Throughout this time Sinn Fein’s priorities have been to ensure the efficient functioning of the power sharing institutions; create jobs and reduce unemployment; protect the most vulnerable in society, and to bring forward working budgets that ensure the delivery of frontline services.

Sinn Fein deputy First Minister, Martin McGuinness, has also played a central role in the Executive’s successful job creation strategy that has seen unemployment falling. We sought to strengthen these objectives through the negotiations at Stormont House, by working to create a coalition against Tory cuts within the Executive and wider society, and by setting out an alternative to austerity.

Part of this was agreeing to the budget for 2015/2016. We agreed this budget in good faith in the context of it being a finalised budget with no further cuts, and in anticipation of the delivery of all aspects of the Stormont House Agreement.

There has been limited progress on the Stormont House Agreement. The DUP is still refusing to honour the agreement on social security protection safeguards and the newly elected British government intends to impose further cuts of #25 billion to public spending. A cut of #38 million from the 2015/2016 budget in the six-counties has already been determined.

London has so far failed to detail the wider impact of these cuts in the north but the Secretary of State Theresa Villiers has told DFM Martin McGuinness that ‘they will be eye watering.’

Sinn Fein’s position has been consistent and clear. We are totally opposed to the Tory cuts agenda. We are opposed to it in principle and in practice. Tory cuts and austerity are incompatible with democratic values.

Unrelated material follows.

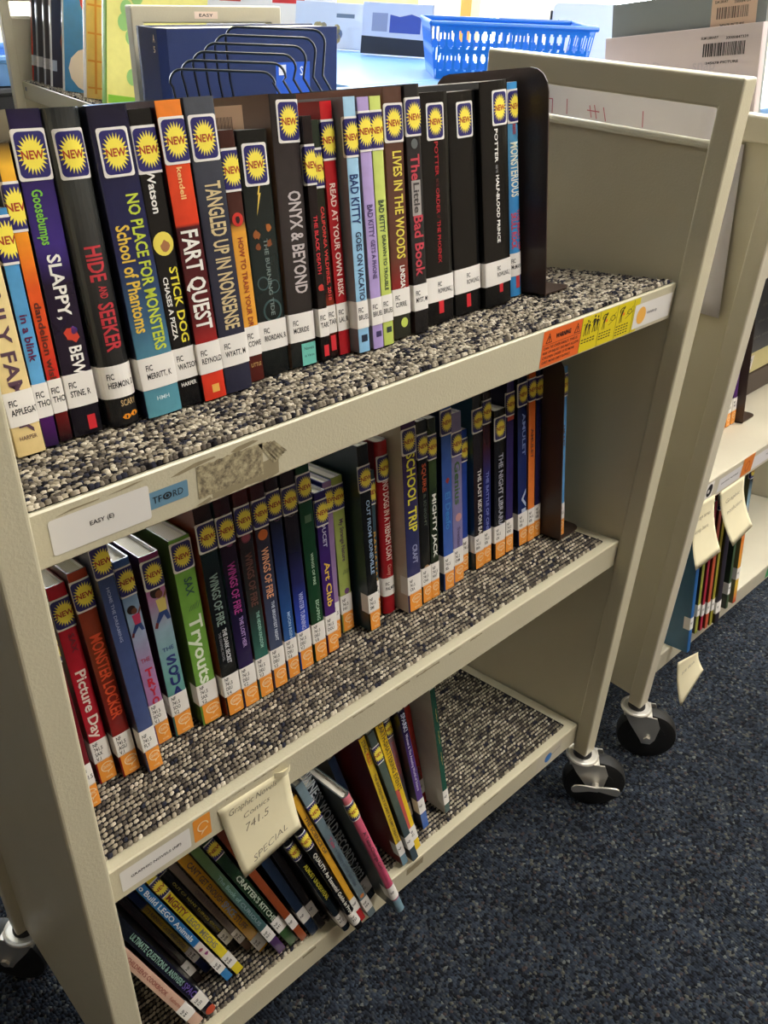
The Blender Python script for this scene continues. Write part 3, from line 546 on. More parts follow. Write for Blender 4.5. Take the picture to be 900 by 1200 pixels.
 'm_blue': ('cornflower-blue book with a small red rocket-like mark and faded script', [(0, (58, 92, 170)), (1, (62, 96, 172))], (28, 46, 80), [('El Deafo', 0.46, 0.66, 0, 0.5, (50, 120, 190))], {'st': 0.01, 'call': ['NF', '741.5', 'BEL'], 'gn': 1, 'shapes': [('blob', 0.4, 0.0, 0.2, (150, 50, 50))]}),
 'm_lilac': ('lilac-grey book with dark green bubble lettering', [(0, (128, 120, 165)), (1, (136, 128, 170))], (110, 105, 140), [('Genius', 0.27, 0.52, 0.0, 0.55, (60, 100, 50)), ('Svetlana Ch', 0.66, 0.86, 0.05, 0.34, (80, 70, 110))], {'st': 0.022, 'call': ['NF', '741.5', 'CHM'], 'gn': 1, 'shapes': [('disc', 0.6, 0.05, 0.3, (190, 140, 140))]}),
 'm_thin': ('very thin blue book beside the lilac-grey one', [(0, (40, 66, 150)), (1, (44, 72, 160))], (30, 50, 90), [], {'st': 0.01, 'call': ['NF', '741.5'], 'gn': 1}),
 'm_last': ('dark book with teal cover side and stacked white lettering THE LAST', [(0, (14, 16, 20)), (0.5, (36, 20, 26)), (1, (40, 44, 50))], (30, 72, 86), [('THE LAST KIDS ON EARTH', 0.42, 0.86, 0.1, 0.4, (220, 215, 210))], {'st': 0.02, 'call': ['NF', '741.5', 'BRA'], 'gn': 1}),
 'm_battle': ('dark maroon to indigo book beside the one with THE LAST lettering', [(0, (30, 36, 90)), (0.5, (40, 44, 110)), (0.7, (60, 20, 30)), (1, (30, 16, 22))], (24, 18, 30), [('THE BATTLE OF CINE', 0.45, 0.8, 0, 0.36, (110, 120, 190))], {'st': 0.012, 'call': ['NF', '741.5', 'KIB'], 'gn': 1}),
 'm_night': ('black book with thin silver NIGHT LIBRARIAN lettering', [(0, (26, 26, 34)), (1, (18, 18, 22))], (10, 10, 12), [('THE NIGHT LIBRARIAN', 0.28, 0.82, 0.05, 0.42, (160, 160, 170))], {'st': 0.008, 'call': ['NF', '741.5', 'LIN'], 'gn': 1}),
 'm_navy': ('indigo book with a small red patch below its sticker', [(0, (46, 34, 92)), (1, (40, 32, 86))], (28, 24, 50), [], {'st': 0.018, 'call': ['NF', '741.5', 'KRO'], 'gn': 1, 'shapes': [('rect', 0.14, 0.23, -0.4, 0.45, (180, 60, 40))]}),
 'm_amulet': ('navy book with pale widely spaced capitals and a big V and I', [(0, (20, 34, 78)), (0.5, (30, 44, 100)), (1, (16, 24, 50))], (14, 18, 34), [('AMULET', 0.22, 0.46, 0.1, 0.34, (120, 140, 190)), ('VI', 0.66, 0.8, 0.1, 0.5, (170, 180, 205))], {'st': 0.012, 'call': ['NF', '741.5', 'KIB'], 'gn': 1}),
 'm_orange': ('narrow orange book among dark blue ones near the middle bookend', [(0, (225, 130, 60)), (1, (200, 96, 44))], (150, 80, 40), [('AMULET', 0.33, 0.5, 0.0, 0.4, (80, 30, 20))], {'st': 0.012, 'call': ['NF', '741.5', 'KIB'], 'gn': 1}),
 'm_last2': ('narrow dark indigo book touching the middle bookend', [(0, (34, 30, 70)), (1, (30, 30, 64))], (20, 20, 40), [], {'st': 0.012, 'call': ['NF', '741.5', 'KIB'], 'gn': 1}),
 'm_sky': ('narrow sky-blue book standing on the far side of the middle bookend', [(0, (90, 150, 205)), (1, (95, 155, 215))], (110, 160, 200), [('AMULET', 0.32, 0.45, 0.0, 0.5, (60, 25, 25))], {'st': 0.008, 'call': ['NF', '741.5'], 'gn': 1, 'wc': 0.12, 'h0': 0.008}),
 'b_cook': ('pale pink leaning book with red-brown cookbook title, lowest at the left of the bottom shelf', [(0, (200, 165, 145)), (1, (205, 170, 150))], (120, 90, 80), [("A CHILDREN'S COOKBOOK", 0.16, 0.62, 0, 0.36, (130, 60, 50)), ('Katharine', 0.66, 0.78, 0, 0.3, (150, 90, 70))], {'call': ['NF', '641'], 'lo': 0.02}),
 'b_space': ('dark navy leaning book with ULTIMATE QUESTIONS & ANSWERS SPACE lettering', [(0, (22, 22, 36)), (0.3, (24, 24, 44)), (1, (16, 20, 24))], (14, 16, 18), [('ULTIMATE QUESTIONS & ANSWERS', 0.2, 0.68, 0.05, 0.5, (130, 165, 150)), ('SPACE', 0.69, 0.83, 0.05, 0.6, (90, 70, 140))], {'call': ['NF', '520'], 'lo': 0.02, 'shapes': [('disc', 0.97, 0.1, 0.5, (190, 70, 40))]}),
 'b_dark': ('plain dark brown leaning book above the navy SPACE book', [(0, (36, 26, 26)), (1, (34, 26, 26))], (20, 16, 16), [], {'call': ['NF'], 'lo': 0.02}),
 'b_yel': ('blue leaning book with a broad yellow and olive middle band', [(0, (24, 38, 90)), (0.2, (26, 40, 90)), (0.215, (176, 148, 44)), (0.7, (186, 156, 48)), (0.72, (24, 44, 96)), (1, (24, 44, 96))], (230, 195, 50), [("IT'S RAINING CATS AND DOGS", 0.3, 0.72, 0.0, 0.45, (60, 40, 20))], {'call': ['NF', '398'], 'lo': 0.03}),
 'b_lego': ('bright blue leaning book with white title ending in Animals on the bottom shelf', [(0, (60, 130, 190)), (0.09, (60, 130, 190)), (0.095, (225, 215, 205)), (0.13, (225, 215, 205)), (0.32, (225, 215, 205)), (0.325, (50, 120, 185)), (1, (50, 115, 180))], (40, 80, 130), [('How To Build LEGO Animals', 0.06, 0.64, 0, 0.6, (225, 235, 240))], {'call': ['NF', '688'], 'lo': 0.02, 'st': None, 'shapes': [('blob', 0.72, -0.1, 0.3, (150, 70, 90)), ('blob', 0.76, 0.1, 0.3, (140, 50, 110))]}),
 'b_mighty': ('bright yellow leaning book with maroon and silver lettering and a sunburst sticker', [(0, (225, 205, 50)), (1, (228, 210, 60))], (150, 130, 40), [('MIGHTY', 0.3, 0.46, 0, 0.66, (130, 40, 40)), ('LEGO', 0.48, 0.58, 0, 0.6, (120, 118, 105)), ('MECHS', 0.6, 0.75, 0, 0.6, (120, 118, 105))], {'st': 0.045, 'call': ['NF', '688'], 'lo': 0.018}),
 'b_black': ('black leaning book with tiny yellow lettering, behind the bright yellow book on the bottom shelf', [(0, (30, 26, 24)), (1, (20, 18, 16))], (14, 12, 12), [('OUT OF MANY THINGS GROW', 0.3, 0.8, 0, 0.3, (170, 160, 50))], {'st': 0.02, 'call': ['NF', '508'], 'lo': 0.02}),
 'b_gray': ('grey-brown leaning book with dark lettering beside the orange-yellow one', [(0, (110, 90, 80)), (0.5, (120, 104, 92)), (1, (130, 124, 118))], (90, 80, 74), [('CHESS FOR CHILDREN', 0.4, 0.74, 0, 0.5, (60, 50, 46))], {'call': ['NF', '794'], 'lo': 0.02}),
 'b_enough': ("orange-yellow leaning book with CAN'T GET ENOUGH STUFF lettering", [(0, (220, 165, 50)), (1, (218, 160, 50))], (150, 110, 40), [("CAN'T GET ENOUGH", 0.24, 0.56, 0.0, 0.5, (70, 60, 50)), ('SPACE', 0.57, 0.68, 0, 0.6, (160, 190, 215)), ('STUFF', 0.69, 0.8, 0, 0.55, (90, 70, 50))], {'call': ['NF', '520'], 'lo': 0.004}),
 'b_bookc': ('leaning book shading pale green to teal with a purple foot', [(0, (70, 40, 90)), (0.11, (70, 40, 90)), (0.12, (60, 90, 95)), (0.45, (70, 100, 95)), (0.8, (110, 140, 85)), (1, (110, 140, 80))], (60, 80, 60), [('The Book of', 0.36, 0.56, 0, 0.42, (130, 165, 160)), ('CURIOUS', 0.57, 0.76, 0, 0.4, (120, 140, 145))], {'call': ['NF', '031'], 'lo': 0.032}),
 'b_craft': ("dark green leaning book with pale CRAFTER'S KITCHEN lettering and a sunburst sticker", [(0, (46, 80, 40)), (0.14, (50, 84, 44)), (0.2, (28, 52, 34)), (1, (36, 60, 32))], (24, 36, 24), [("CRAFTER'S KITCHEN", 0.42, 0.82, 0, 0.5, (190, 195, 180))], {'st': 0.045, 'call': ['NF', '641'], 'lo': 0.035}),
 'b_orange': ('rust-orange leaning book in shadow behind the dark green one', [(0, (150, 72, 34)), (1, (120, 56, 32))], (90, 44, 28), [], {'call': ['NF'], 'lo': 0.03}),
 'b_blue': ('dark blue leaning book in shadow, under the tip of the yellow handwritten note', [(0, (30, 44, 66)), (1, (30, 46, 72))], (20, 26, 38), [], {'call': ['NF'], 'lo': 0.03}),
 'b_brown': ('dark brown leaning book in shadow, left of the two black books with sunburst stickers', [(0, (40, 30, 26)), (1, (38, 28, 24))], (26, 20, 18), [], {'call': ['NF'], 'lo': 0.03}),
 'c_almost': ('black leaning book with yellow ALMOST UNDERWEAR lettering, poking out over the shelf edge', [(0, (26, 36, 46)), (0.4, (22, 32, 40)), (0.6, (14, 14, 16)), (1, (14, 14, 14))], (14, 14, 16), [('ALMOST UNDERWEAR', 0.32, 0.66, 0.1, 0.5, (220, 210, 60))], {'st': 0.026, 'call': ['NF', '612'], 'lo': 0.012, 'round': 0.35}),
 'c_quality': ('black leaning book with white lettering about an Essential Guide, poking out over the shelf edge', [(0, (16, 14, 14)), (1, (14, 12, 12))], (12, 12, 12), [('QUALITY: An Essential Guide in Proving', 0.27, 0.88, 0, 0.46, (220, 215, 205))], {'st': 0.022, 'call': ['NF', '323'], 'lo': 0.012, 'round': 0.35}),
 'c_yellow': ('narrow yellow-orange leaning book with dark lettering at its top and a red foot', [(0, (190, 50, 50)), (0.09, (190, 50, 50)), (0.1, (232, 170, 50)), (1, (232, 175, 55))], (170, 120, 40), [('THE SCIENCE OF', 0.14, 0.42, 0, 0.5, (60, 50, 40))], {'call': ['NF'], 'lo': 0.024}),
 'c_bluegray': ('grey-blue leaning book with a pink word and a sunburst sticker beside the narrow yellow one', [(0, (120, 135, 140)), (0.4, (110, 128, 136)), (1, (120, 140, 150))], (90, 100, 105), [('a History of Our Bad Ideas', 0.46, 0.74, 0, 0.44, (70, 84, 100)), ('Tale', 0.37, 0.44, 0, 0.4, (190, 80, 110))], {'st': 0.035, 'call': ['NF', '364'], 'lo': 0.014, 'shapes': [('disc', 0.83, 0, 0.3, (200, 120, 60))]}),
 'c_world': ('dark slate leaning book with large pale WORLD RECORDS letters, behind the grey-blue book', [(0, (26, 32, 40)), (1, (30, 36, 44))], (36, 44, 50), [('GUINNESS WORLD RECORDS 2023', -0.16, 0.8, 0.05, 0.8, (176, 182, 186))], {'call': ['NF', '031'], 'lo': 0.016}),
 'c_pink': ('plastic-wrapped pink leaning book whose foot sticks out furthest over the bottom shelf edge', [(0, (120, 150, 165)), (0.11, (120, 150, 165)), (0.12, (190, 80, 110)), (0.8, (200, 90, 115)), (0.9, (215, 120, 100)), (1, (220, 120, 140))], (72, 82, 84), [('A Take-Charge Girl', 0.28, 0.6, 0, 0.42, (70, 30, 40)), ('Blazes a Trail', 0.61, 0.82, 0, 0.42, (150, 50, 80))], {'st': 0.012, 'call': ['NF'], 'lo': 0.03, 'round': 0.4}),
 'd_blue': ('dusty-blue leaning book glimpsed behind the plastic-wrapped pink one', [(0, (60, 80, 120)), (1, (60, 80, 120))], (90, 80, 66), [], {'call': ['NF'], 'lo': 0.02}),
 'd_sting': ('yellow leaning book with a wide dark maroon cover and STING KILL lettering', [(0, (120, 150, 165)), (0.08, (120, 150, 165)), (0.09, (225, 190, 60)), (1, (225, 190, 55))], (108, 30, 30), [('STING,', 0.02, 0.1, 0, 0.55, (60, 50, 30)), ('KILL!', 0.11, 0.19, 0, 0.5, (200, 70, 30)), ('THE INCREDIBLY SCARY & SLIMY CREATURES', 0.26, 0.84, 0, 0.36, (90, 70, 30))], {'call': ['NF'], 'lo': 0.02}),
 'd_gray': ('grey-green leaning book with a sunburst sticker between two yellow books', [(0, (70, 84, 92)), (0.14, (60, 74, 84)), (0.5, (84, 96, 84)), (1, (80, 92, 88))], (60, 66, 60), [], {'st': 0.022, 'call': ['NF'], 'lo': 0.026}),
 'd_shatter': ('bright yellow leaning book with SHATTERING EVENTS lettering and a red lower strip', [(0, (235, 200, 50)), (1, (235, 195, 50))], (150, 120, 40), [('EARTH-SHATTERING EVENTS', 0.0, 0.5, 0.1, 0.56, (80, 64, 30))], {'call': ['NF', '551'], 'lo': 0.02, 'shapes': [('rect', 0.48, 0.82, -0.5, -0.05, (200, 90, 80))]}),
 'd_graypink': ('grey-blue narrow leaning book with a pink patch, behind the bright yellow one', [(0, (90, 100, 130)), (0.4, (110, 112, 140)), (0.6, (170, 110, 120)), (1, (120, 130, 145))], (70, 70, 80), [('POP STAR', 0.2, 0.5, 0, 0.4, (180, 90, 100))], {'st': 0.002, 'call': ['NF'], 'lo': 0.02}),
 'd_spark': ('purple leaning book with a blue foot and white SPARK lettering at its top', [(0, (60, 100, 175)), (0.13, (60, 100, 175)), (0.14, (96, 74, 140)), (0.6, (80, 56, 120)), (0.85, (40, 30, 66)), (1, (30, 24, 50))], (20, 18, 28), [('SPARK!', 0.02, 0.16, 0.05, 0.6, (200, 205, 225)), ('Women & The Amazing World of Science', 0.18, 0.66, 0, 0.36, (190, 180, 210))], {'call': ['NF'], 'lo': 0.03}),
 'd_red': ('brick-red narrow leaning book set back beside the purple one', [(0, (150, 40, 34)), (1, (155, 46, 34))], (110, 34, 30), [('COMETS', 0.6, 0.8, 0, 0.5, (60, 60, 40))], {'call': ['NF'], 'lo': 0.02}),
 'd_white': ('book with a wide whitish cover and dark green spine, last on the bottom shelf', [(0, (84, 100, 100)), (0.16, (40, 84, 70)), (1, (36, 70, 54))], (226, 220, 208), [('* * *', 0.15, 0.6, 0, 0.3, (190, 160, 70))], {'call': ['NF'], 'lo': 0.016}),
}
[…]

Sinn Fein cannot and will not be agents of cuts imposed on citizens in the north at the behest of millionaires in London.

Others who may be prepared to perform this role should be mindful that these cuts will affect unionist and loyalist citizens as well as everyone else.

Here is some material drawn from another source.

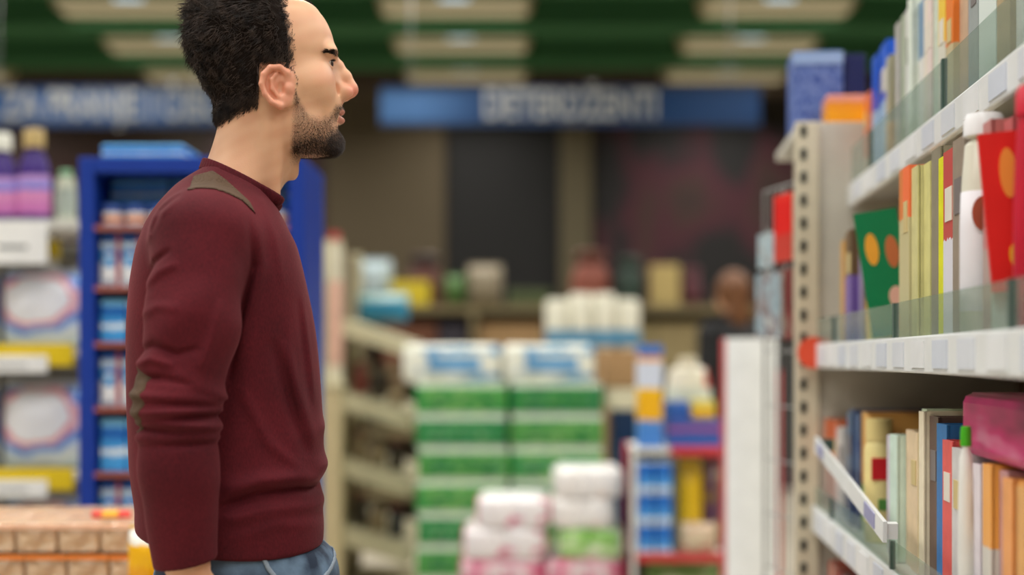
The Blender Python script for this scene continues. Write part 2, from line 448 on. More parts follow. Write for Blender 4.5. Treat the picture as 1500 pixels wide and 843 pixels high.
# white and blue packs on top of the stack, lying flatter
zt = PB + 7 * PH
TOPM = mat_pack('kitchen_pack_white', [(226, 230, 222), (232, 232, 214), (70, 140, 190), (120, 180, 208)], 0.05, 1.2, (230, 232, 224), 2.2, (1, 1, 1.4), edges=[0.2, 0.54, 0.63, 0.75])
for i, (a, b) in enumerate(((588, 735), (737, 874))):
    x0, x1 = at(a, 0, YT).x, at(b, 0, YT).x
    t = thing('kitchen_roll_pack', 'white and pale blue roll pack atop the green stack, %s' % ['nearer the cream gondola', 'nearer the promotion stand'][i], 'kitchen paper', ((x0+x1)/2, YT + 0.29, zt), 0, 'white packs on the green stack')
    scallop_mesh(x1 - x0 - 0.006, 0.52, 0.165, 3, 4, 0.016).build('wrapper', TOPM, t, True)
    MB().box((-0.1, -0.262, 0.05), (0.12, -0.2565, 0.11), ch=0.001).build('brand_panel', mat('pale_blue_label', (104, 158, 200), 0.3, var=0.2), t)
# scalloped white kitchen roll bundle standing behind the stack
x0, x1, z0, z1 = px_box(800, 942, 428, 512, 7.2)
pal2 = carton('cardboard_box', 'brown cardboard box carrying the white kitchen roll bundle', 'box', x0 - 0.02, x1 + 0.08, 0, z0, 7.2, 0.4, mat('cardboard', (168, 132, 92), 0.85))
t = thing('kitchen_roll_bundle', 'bundle of upright white kitchen rolls with a blue band behind the green stack', 'kitchen paper', ((x0+x1)/2, 7.4, z0))
RW = (x1 - x0) / 4
for i in range(4):
    c = -(x1-x0)/2 + RW*(i+0.5); hh = (z1-z0) * (1.0 if i in (1, 2) else 0.9)
    MB().lathe([(0, 0), (RW*0.5, 0), (RW*0.5, hh*0.92), (RW*0.4, hh), (0.02, hh), (0.02, hh-0.03), (0, hh-0.03)], 20, Matrix.Translation((c, 0, 0))).build('roll', mat('roll_paper', (222, 218, 200), 0.8), t, True)
MB().box((-(x1-x0)/2, -RW*0.53, 0.02), ((x1-x0)/2, -RW*0.47, 0.10), ch=0.003).build('band', mat('band_blue', (78, 138, 176), 0.4, var=0.2), t)
x0, x1, z0, z1 = px_box(888, 936, 566, 604, 6.3)
zb = z0
carton('carton', 'navy blue carton low beside the green stack', 'box', *px_box(896, 934, 602, 660, 6.3)[:2], 0.0, px_box(0, 0, 602, 0, 6.3)[3], 6.3, 0.3, mat_print('navy_carton', [(0, (20, 50, 90)), (0.72, (18, 60, 96)), (0.86, (14, 46, 84))]))
carton('carton', 'cream carton between the brown box and the navy carton', 'box', *px_box(890, 936, 568, 602, 6.3)[:2], *px_box(0, 0, 570, 601, 6.3)[2:], 6.3, 0.3, mat('cream_carton', (224, 214, 186), 0.6))
carton('carton', 'plain brown cardboard box on top of the cream carton', 'box', *px_box(886, 934, 520, 566, 6.3)[:2], *px_box(0, 0, 520, 568.5, 6.3)[2:], 6.3, 0.3, mat('cardboard', (168, 132, 92), 0.85))

# pink and white packs in front of the stack
YP = 5.1
PINK_BASE = at(0, 868, YP).z
pallet('low wooden pallet under the pink and white roll packs', at(676, 0, YP).x, at(914, 0, YP).x, YP, YP + 0.42, PINK_BASE)
PK = {'pink': mat_pack('roll_pack_pink', [(240, 236, 236), (238, 232, 232), (222, 130, 160), (196, 70, 108)], -0.1, 1.2, (236, 230, 230), 2.6, (1.4, 1, 0.7), edges=[0.2, 0.60, 0.68, 0.80]),
      'white': mat_pack('roll_pack_white', [(240, 238, 236), (240, 236, 232), (232, 226, 220), (236, 150, 110)], -0.1, 1.2, (238, 236, 232), 2.4, (1, 1, 1), edges=[0.2, 0.5, 0.70, 0.8]),
      'lime': mat_pack('roll_pack_lime', [(110, 180, 60), (150, 204, 110), (200, 226, 170), (230, 238, 216)], -0.1, 1.2, (224, 236, 206), 2.8, (1.2, 1, 0.7)),
      'berry': mat_pack('roll_pack_berry', [(236, 232, 232), (222, 110, 146), (190, 60, 100), (90, 190, 210)], -0.1, 1.2, (236, 230, 230), 3.0, (1.2, 1, 0.8), edges=[0.34, 0.56, 0.66, 0.78])}
for x0, x1, y0, y1, st, lb in ((700, 806, 731, 776, 'pink', 'pink edged white roll pack on top of the front column'), (680, 800, 776, 822, 'pink', 'pink edged white roll pack in the middle of the front column'),
                               (676, 798, 822, 868, 'berry', 'pink and white roll pack at the foot of the front column'),
                               (816, 914, 688, 732, 'white', 'plain white roll pack, topmost in front of the promotion stand'), (812, 902, 732, 776, 'white', 'plain white roll pack directly above the lime green pack'),
                               (820, 914, 776, 820, 'lime', 'lime green roll pack in front of the tall stack'), (802, 914, 820, 868, 'berry', 'berry pink roll pack with a turquoise corner under the lime pack')):
    X0, X1, Z0, Z1 = px_box(x0, x1, y0, y1, YP)
    t = thing('toilet_roll_pack', lb, 'toilet paper', ((X0+X1)/2, YP + 0.2, Z0), 0, 'roll packs in front of the tall stack')
    scallop_mesh(X1 - X0, 0.36, Z1 - Z0 - 0.004, 2, 3, 0.02).build('wrapper', PK[st], t, True)
    edge = mat('film_pink', (206, 92, 128), 0.3) if st in ('pink', 'berry') else mat('film_pale', (226, 224, 214), 0.3)
    for s in (-1, 1):
        MB().box((s*(X1-X0)*0.5 - 0.012 + (-0.004 if s > 0 else 0.004), -0.15, (Z1-Z0)*0.15), (s*(X1-X0)*0.5 + 0.004, 0.15, (Z1-Z0)*0.85), ch=0.004).build('film_end', edge, t)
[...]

To date the most vulnerable have been cushioned from the worst of the Tory cuts to the block grant, however there are also cuts in spending by government departments that have been announced but have yet been given full effect by the voluntary and statutory agencies and bodies that have seen their funding reduced.

Republicans want the political institutions to work and deliver for citizens. Despite the inevitable problems associated with a unique and experimental power sharing system there can be no doubt that the Executive and Assembly and all-Ireland institutions have worked much better for citizens than the years of direct rule by unaccountable British Ministers and the decades of one party control by the Ulster Unionist Party.

Consequently our preference is for the current institutions to stay in place. But it cannot be at any price.

Sinn Fein does not expect conservative governments in Dublin or London to change their political or ideological positions. They are both wedded to the austerity agenda.

However, we do expect both governments to accept the special circumstances of the north, as a society coming out of conflict, and the need for an economic dividend to the necessary process of peace building and change. We also demand that they fully implement the Good Friday Agreement and subsequent agreements.

Specifically, the two governments should implement those elements of the Stormont House Agreement that deal with the past and legacy issues. Victims and their families should not be prevented from achieving truth and closure because of the failure to reach agreement on other issues. The two governments can and should proceed with establishing the Historical Investigations Unit (HIU); improving Legacy inquests and establish the Independent Commission on Information Retrieval (ICIR).

In the meantime Sinn Fein Ministers will continue to maintain frontline services as far as possible. And strive to protect vulnerable citizens.

At this eleventh hour I would urge civic society, the business, voluntary and community sector, the churches and trade union movement to play a full and positive role in defending citizens against austerity and in defending public services and democratic political institutions. The British Tories need to be persuaded to agree a realistic funding for the Executive which delivers for citizens. Without a working budget this is not tenable.